Alexandros Michailidis

World News


Blinken’s China Visit has Distant Echoes of Munich ’38

BEIJING, China – It’s not Munich 1938, but U.S. Secretary of State Antony Blinken’s first visit to China this week does have a whiff of “peace in our time.”

It is perhaps sobering to realize that despite U.S.-China ties being hailed as the world’s key bilateral relationship, Blinken is the most senior Biden administration official to travel to China, and it marks the first visit by a U.S. Secretary of State to Beijing since October 2018.

There is much to discuss.

Warships and, less commented on but even more dangerous, submarines from both the U.S. and China have been playing a game of chicken in the Taiwan Strait and the South China Sea. China claims the area while the U.S. insists it is international waters. Technically, the U.S. is right, but ownership of these waters has been part of China’s diplomacy and narrative since before the communists seized power in 1949.

The meeting itself is a huge step forward as it provides a setting to ease tensions and strike trade agreements. But this meeting is about appearances, not substance.

There is, though, a domestic agenda that Chinese President Xi Jinping is determined to follow through on and, unlike other Chinese leaders since Mao, tense relations with the U.S. won’t do him any harm.

The days of the black and white cat are gone. That famous phrase credited to Deng Xiaoping as he launched his reforms, “It doesn’t matter if the cat is black or white so long as it catches mice,” has been binned. Today, the cat’s color matters a great deal. “The get rich is glorious” social contract of the post-Tiananmen Square era of 1989 has been ditched as Xi tries to secure his place in history directly behind Mao and above Deng. Now it is about the strength of the party, not the economy, stupid.

And through this realignment, Xi demands a place in history above that of Deng because, according to the accepted doctrine, the party is in its third great development phase. Mao brought the communists to power. Deng made the country richer. Xi, according to this theory, seeks to make China stronger.

And this is the conundrum. What does this mean? China, with a weakening economy, can only appear strong by having tense relations with the U.S. If it acts like an ally, it runs the risk of being seen as subservient.

Xi will not be the first ruler to divert attention from his mishandling of the economy by standing up to a “foreign threat.” Nationalism knows no boundaries. Xi is not under threat at home but he is not popular and there is a feeling that under his watch an opportunity has been missed.

Structural problems that should have been addressed have been allowed to fester.
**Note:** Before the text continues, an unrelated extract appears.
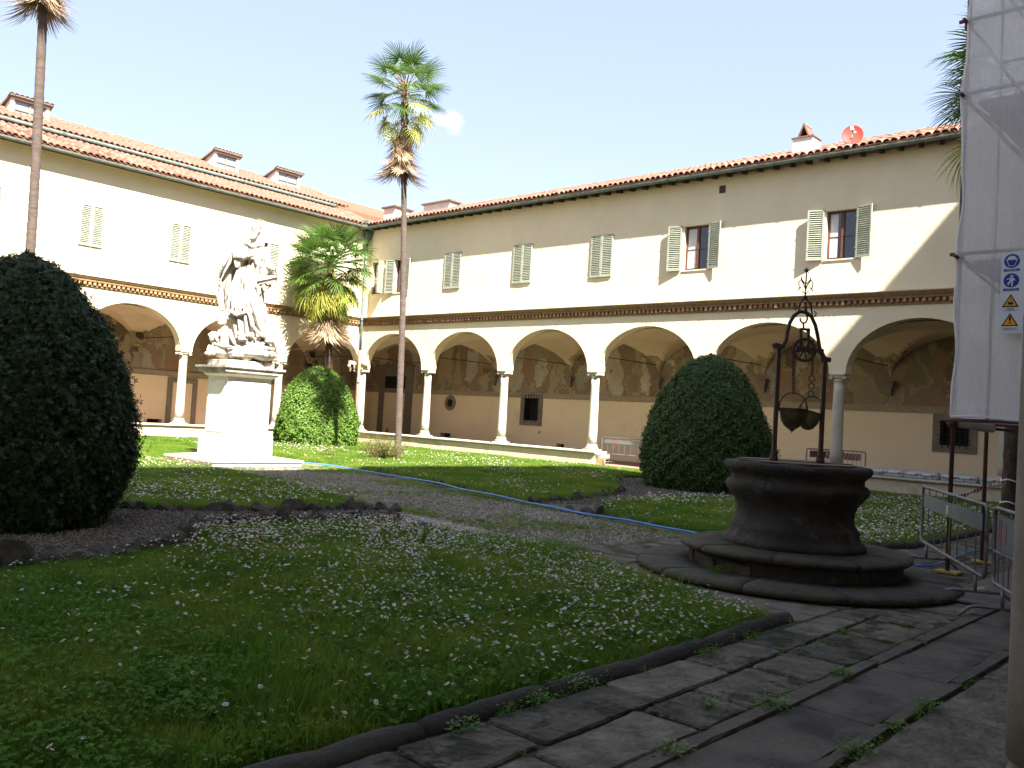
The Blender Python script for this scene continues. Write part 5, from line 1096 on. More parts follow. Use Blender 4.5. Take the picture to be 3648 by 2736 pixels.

China’s declining population is hampering growth. Single-child mothers have no incentive to have another child. Hardly surprising, when kindergarten fees in the major and generally wealthier coastal cities cost as much as college fees in the U.S. or Britain.

Xi has adopted a “look over there approach.” Hong Kong has been forced to abandon its policy of “one country, two systems.” Border clashes with India are becoming more common. The South China Sea has been militarized. An invasion of Taiwan seems a distinct possibility. China has the world’s largest army and navy.

Xi has turned his attention to the Middle East to undermine America’s influence with his involvement in ensuring Saudi-Iranian rapprochement. This was apparent at a meeting in Beijing of the countries’ foreign ministers in April.

China has peaked economically and its ambition of surpassing the U.S. as the world’s biggest power, under its own steam, seems less inevitable. What cannot be discounted is that the U.S. commits what would be welcomed in Beijing as an act of gross self-harm by electing Donald Trump again. Beijing feels confident that should the U.S. stumble under another spell in office by the “hair apparent” China could, by default, easily pick up the pieces and claim economic supremacy.

But with or without Trump, Beijing, reacting to a mixture of feeling embarrassed at its declining economic clout and a sense that the time is right for action to achieve its destiny, might opt for bolder and more reckless behavior on the global stage.

It may not be Munich but these few days in Beijing may, like that event in 1938, yet be seen as a prelude to a more belligerent period.